- WORK TO BE COMPLETED: Print the lines of the listing below verbatim from its first line through the line bearing "M_dead = leafmat('dead". Any pictures are to be omitted.

- GIVEN DATA:
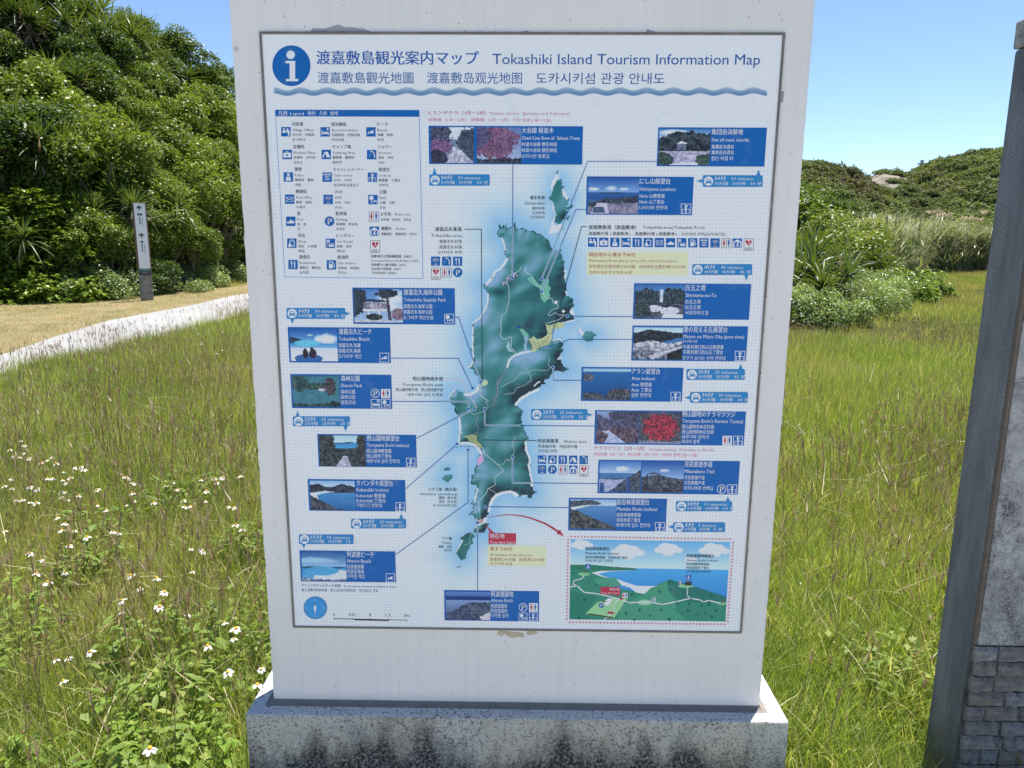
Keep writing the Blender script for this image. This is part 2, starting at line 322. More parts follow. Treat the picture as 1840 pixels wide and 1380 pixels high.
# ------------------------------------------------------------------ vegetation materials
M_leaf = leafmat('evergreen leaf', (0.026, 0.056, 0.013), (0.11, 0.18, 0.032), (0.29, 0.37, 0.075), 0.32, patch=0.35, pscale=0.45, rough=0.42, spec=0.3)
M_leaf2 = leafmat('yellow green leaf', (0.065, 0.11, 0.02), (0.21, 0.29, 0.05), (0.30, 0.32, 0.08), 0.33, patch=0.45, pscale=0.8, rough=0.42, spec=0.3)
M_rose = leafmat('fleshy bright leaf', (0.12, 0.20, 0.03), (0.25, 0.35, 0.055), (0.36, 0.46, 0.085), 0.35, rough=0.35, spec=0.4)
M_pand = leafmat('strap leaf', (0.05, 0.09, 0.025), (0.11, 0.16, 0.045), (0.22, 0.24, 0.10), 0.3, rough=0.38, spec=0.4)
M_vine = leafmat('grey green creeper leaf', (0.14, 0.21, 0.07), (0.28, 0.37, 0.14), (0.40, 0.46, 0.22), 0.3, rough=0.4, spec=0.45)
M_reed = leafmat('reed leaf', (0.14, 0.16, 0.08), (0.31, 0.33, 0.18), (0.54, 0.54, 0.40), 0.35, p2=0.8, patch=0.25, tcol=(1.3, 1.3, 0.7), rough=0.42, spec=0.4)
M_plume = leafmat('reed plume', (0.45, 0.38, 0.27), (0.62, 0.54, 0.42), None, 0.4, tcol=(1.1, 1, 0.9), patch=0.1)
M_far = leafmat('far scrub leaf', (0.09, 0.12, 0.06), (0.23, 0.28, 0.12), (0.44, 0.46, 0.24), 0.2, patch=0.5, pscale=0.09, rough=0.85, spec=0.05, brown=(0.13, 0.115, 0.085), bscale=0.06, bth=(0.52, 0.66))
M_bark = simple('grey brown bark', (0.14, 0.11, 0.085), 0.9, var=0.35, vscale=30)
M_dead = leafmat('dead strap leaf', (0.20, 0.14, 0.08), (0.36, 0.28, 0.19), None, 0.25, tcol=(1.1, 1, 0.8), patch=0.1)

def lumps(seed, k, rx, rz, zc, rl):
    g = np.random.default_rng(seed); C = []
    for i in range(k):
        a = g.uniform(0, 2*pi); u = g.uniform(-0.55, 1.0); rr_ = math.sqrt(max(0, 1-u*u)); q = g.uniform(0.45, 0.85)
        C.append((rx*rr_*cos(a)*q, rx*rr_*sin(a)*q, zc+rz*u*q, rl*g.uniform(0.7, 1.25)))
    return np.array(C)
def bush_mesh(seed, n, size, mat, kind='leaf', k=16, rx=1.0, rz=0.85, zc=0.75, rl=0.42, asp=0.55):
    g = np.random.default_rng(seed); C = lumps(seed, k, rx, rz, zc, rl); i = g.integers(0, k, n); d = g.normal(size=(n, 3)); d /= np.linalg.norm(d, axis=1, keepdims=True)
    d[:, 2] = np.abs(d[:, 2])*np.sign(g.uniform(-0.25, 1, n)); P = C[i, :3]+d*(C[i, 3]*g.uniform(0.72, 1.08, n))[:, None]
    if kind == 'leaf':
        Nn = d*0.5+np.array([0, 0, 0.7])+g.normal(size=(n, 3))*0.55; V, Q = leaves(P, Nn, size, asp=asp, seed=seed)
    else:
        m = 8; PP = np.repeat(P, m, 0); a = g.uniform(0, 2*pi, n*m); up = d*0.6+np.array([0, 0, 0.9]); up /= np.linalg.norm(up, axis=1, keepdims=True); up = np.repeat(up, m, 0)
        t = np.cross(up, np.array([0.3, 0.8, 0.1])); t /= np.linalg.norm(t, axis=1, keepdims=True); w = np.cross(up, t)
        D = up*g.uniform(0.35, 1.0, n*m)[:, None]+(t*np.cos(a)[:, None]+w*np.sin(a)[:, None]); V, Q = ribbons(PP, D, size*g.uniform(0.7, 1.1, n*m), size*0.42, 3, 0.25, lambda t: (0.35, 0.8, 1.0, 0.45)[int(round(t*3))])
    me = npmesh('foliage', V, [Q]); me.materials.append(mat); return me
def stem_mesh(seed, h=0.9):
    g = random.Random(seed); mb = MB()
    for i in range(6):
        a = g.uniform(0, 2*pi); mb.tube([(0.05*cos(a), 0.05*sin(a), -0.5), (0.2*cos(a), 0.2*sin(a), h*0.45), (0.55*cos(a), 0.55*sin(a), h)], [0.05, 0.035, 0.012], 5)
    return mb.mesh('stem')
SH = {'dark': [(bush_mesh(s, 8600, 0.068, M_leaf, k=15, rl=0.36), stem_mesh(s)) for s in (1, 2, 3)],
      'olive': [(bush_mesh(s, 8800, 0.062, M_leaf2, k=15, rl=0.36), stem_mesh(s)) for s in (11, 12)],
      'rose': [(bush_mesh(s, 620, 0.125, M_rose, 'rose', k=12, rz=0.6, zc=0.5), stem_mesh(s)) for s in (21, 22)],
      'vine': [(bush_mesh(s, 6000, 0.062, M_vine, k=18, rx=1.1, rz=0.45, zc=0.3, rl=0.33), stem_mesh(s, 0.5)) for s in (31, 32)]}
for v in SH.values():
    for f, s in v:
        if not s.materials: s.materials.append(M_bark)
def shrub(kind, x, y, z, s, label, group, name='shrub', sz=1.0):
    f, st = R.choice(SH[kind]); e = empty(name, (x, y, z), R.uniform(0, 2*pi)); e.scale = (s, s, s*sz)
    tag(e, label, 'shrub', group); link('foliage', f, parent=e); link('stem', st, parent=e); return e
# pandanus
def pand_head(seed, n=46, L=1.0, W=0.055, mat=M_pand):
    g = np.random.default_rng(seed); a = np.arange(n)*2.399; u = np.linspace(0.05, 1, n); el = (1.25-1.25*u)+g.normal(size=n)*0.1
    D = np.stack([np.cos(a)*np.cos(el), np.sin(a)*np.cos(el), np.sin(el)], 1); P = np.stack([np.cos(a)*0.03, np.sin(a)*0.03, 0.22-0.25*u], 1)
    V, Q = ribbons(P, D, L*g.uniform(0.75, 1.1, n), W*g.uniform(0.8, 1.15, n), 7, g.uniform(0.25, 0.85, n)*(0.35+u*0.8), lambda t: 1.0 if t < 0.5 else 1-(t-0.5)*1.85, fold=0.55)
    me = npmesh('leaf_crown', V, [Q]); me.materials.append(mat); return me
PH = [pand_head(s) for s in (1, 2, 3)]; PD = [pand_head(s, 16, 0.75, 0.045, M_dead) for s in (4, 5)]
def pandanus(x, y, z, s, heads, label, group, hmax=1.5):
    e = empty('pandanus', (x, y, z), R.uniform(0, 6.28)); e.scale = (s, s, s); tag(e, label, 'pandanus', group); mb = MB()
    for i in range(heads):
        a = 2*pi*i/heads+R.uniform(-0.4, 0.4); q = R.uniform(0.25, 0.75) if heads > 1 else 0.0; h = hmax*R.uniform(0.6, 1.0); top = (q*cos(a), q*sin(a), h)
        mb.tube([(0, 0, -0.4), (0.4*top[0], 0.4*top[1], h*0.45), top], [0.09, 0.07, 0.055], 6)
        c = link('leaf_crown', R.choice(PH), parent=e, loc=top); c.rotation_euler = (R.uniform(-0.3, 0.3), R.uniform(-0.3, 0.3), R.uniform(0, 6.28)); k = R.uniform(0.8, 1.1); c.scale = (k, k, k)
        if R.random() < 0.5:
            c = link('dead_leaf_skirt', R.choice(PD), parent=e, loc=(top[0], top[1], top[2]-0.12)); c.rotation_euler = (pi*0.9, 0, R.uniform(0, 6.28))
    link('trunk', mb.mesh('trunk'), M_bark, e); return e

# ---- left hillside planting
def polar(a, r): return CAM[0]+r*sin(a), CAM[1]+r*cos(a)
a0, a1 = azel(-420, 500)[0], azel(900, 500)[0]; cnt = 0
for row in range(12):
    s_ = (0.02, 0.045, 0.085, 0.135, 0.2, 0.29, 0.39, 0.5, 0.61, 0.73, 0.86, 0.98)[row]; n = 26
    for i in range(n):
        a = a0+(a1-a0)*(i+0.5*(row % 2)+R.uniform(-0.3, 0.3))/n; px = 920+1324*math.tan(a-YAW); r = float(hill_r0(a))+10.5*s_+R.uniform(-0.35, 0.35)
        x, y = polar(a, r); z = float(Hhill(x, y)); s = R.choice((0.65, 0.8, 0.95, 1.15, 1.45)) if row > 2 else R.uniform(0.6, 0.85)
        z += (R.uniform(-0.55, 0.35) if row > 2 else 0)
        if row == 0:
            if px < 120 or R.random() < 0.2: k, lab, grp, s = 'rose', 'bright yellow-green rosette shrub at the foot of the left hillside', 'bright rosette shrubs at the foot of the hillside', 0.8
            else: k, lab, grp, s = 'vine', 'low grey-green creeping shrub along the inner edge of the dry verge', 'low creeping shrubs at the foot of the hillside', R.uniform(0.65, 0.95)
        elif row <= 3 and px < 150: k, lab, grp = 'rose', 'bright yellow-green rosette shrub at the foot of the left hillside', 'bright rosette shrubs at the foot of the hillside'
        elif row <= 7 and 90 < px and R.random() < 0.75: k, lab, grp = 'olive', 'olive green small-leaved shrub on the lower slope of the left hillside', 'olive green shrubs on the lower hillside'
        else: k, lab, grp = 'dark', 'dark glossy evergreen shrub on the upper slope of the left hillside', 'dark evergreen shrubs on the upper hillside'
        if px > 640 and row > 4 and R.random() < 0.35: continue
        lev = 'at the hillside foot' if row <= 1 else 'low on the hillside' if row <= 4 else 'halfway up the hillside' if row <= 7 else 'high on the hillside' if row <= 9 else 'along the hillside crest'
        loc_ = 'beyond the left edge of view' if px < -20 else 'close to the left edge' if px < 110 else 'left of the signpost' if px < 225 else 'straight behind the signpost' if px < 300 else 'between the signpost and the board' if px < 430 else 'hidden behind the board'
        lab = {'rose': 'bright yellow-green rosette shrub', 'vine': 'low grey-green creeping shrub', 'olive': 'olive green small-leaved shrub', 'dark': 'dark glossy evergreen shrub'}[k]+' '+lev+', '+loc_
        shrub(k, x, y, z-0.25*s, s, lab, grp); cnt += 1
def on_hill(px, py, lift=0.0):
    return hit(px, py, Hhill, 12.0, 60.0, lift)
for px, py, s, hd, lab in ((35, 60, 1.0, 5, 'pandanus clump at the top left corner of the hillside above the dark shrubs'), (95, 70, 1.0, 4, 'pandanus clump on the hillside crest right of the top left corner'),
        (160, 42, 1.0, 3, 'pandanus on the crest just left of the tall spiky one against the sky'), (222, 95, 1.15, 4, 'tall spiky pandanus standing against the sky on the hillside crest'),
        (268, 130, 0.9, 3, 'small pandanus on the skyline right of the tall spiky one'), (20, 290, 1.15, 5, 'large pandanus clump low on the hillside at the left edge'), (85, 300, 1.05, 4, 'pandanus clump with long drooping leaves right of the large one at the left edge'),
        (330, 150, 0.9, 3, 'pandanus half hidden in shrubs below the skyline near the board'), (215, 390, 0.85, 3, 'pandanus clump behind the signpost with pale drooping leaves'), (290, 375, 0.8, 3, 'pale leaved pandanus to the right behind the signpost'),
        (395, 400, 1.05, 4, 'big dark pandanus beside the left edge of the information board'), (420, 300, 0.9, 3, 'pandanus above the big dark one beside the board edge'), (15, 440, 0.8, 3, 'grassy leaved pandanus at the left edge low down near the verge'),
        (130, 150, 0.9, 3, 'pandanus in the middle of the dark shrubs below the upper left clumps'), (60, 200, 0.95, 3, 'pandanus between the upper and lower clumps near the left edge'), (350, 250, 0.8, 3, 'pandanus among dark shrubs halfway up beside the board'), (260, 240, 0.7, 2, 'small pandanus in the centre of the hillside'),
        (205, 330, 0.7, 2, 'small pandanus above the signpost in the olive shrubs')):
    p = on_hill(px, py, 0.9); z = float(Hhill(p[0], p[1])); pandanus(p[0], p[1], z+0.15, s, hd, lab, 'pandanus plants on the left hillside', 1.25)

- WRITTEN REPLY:
Keep writing the Blender script for this image. This is part 2, starting at line 322. More parts follow. Treat the picture as 1840 pixels wide and 1380 pixels high.
# ------------------------------------------------------------------ vegetation materials
M_leaf = leafmat('evergreen leaf', (0.026, 0.056, 0.013), (0.11, 0.18, 0.032), (0.29, 0.37, 0.075), 0.32, patch=0.35, pscale=0.45, rough=0.42, spec=0.3)
M_leaf2 = leafmat('yellow green leaf', (0.065, 0.11, 0.02), (0.21, 0.29, 0.05), (0.30, 0.32, 0.08), 0.33, patch=0.45, pscale=0.8, rough=0.42, spec=0.3)
M_rose = leafmat('fleshy bright leaf', (0.12, 0.20, 0.03), (0.25, 0.35, 0.055), (0.36, 0.46, 0.085), 0.35, rough=0.35, spec=0.4)
M_pand = leafmat('strap leaf', (0.05, 0.09, 0.025), (0.11, 0.16, 0.045), (0.22, 0.24, 0.10), 0.3, rough=0.38, spec=0.4)
M_vine = leafmat('grey green creeper leaf', (0.14, 0.21, 0.07), (0.28, 0.37, 0.14), (0.40, 0.46, 0.22), 0.3, rough=0.4, spec=0.45)
M_reed = leafmat('reed leaf', (0.14, 0.16, 0.08), (0.31, 0.33, 0.18), (0.54, 0.54, 0.40), 0.35, p2=0.8, patch=0.25, tcol=(1.3, 1.3, 0.7), rough=0.42, spec=0.4)
M_plume = leafmat('reed plume', (0.45, 0.38, 0.27), (0.62, 0.54, 0.42), None, 0.4, tcol=(1.1, 1, 0.9), patch=0.1)
M_far = leafmat('far scrub leaf', (0.09, 0.12, 0.06), (0.23, 0.28, 0.12), (0.44, 0.46, 0.24), 0.2, patch=0.5, pscale=0.09, rough=0.85, spec=0.05, brown=(0.13, 0.115, 0.085), bscale=0.06, bth=(0.52, 0.66))
M_bark = simple('grey brown bark', (0.14, 0.11, 0.085), 0.9, var=0.35, vscale=30)
M_dead = leafmat('dead strap leaf', (0.20, 0.14, 0.08), (0.36, 0.28, 0.19), None, 0.25, tcol=(1.1, 1, 0.8), patch=0.1)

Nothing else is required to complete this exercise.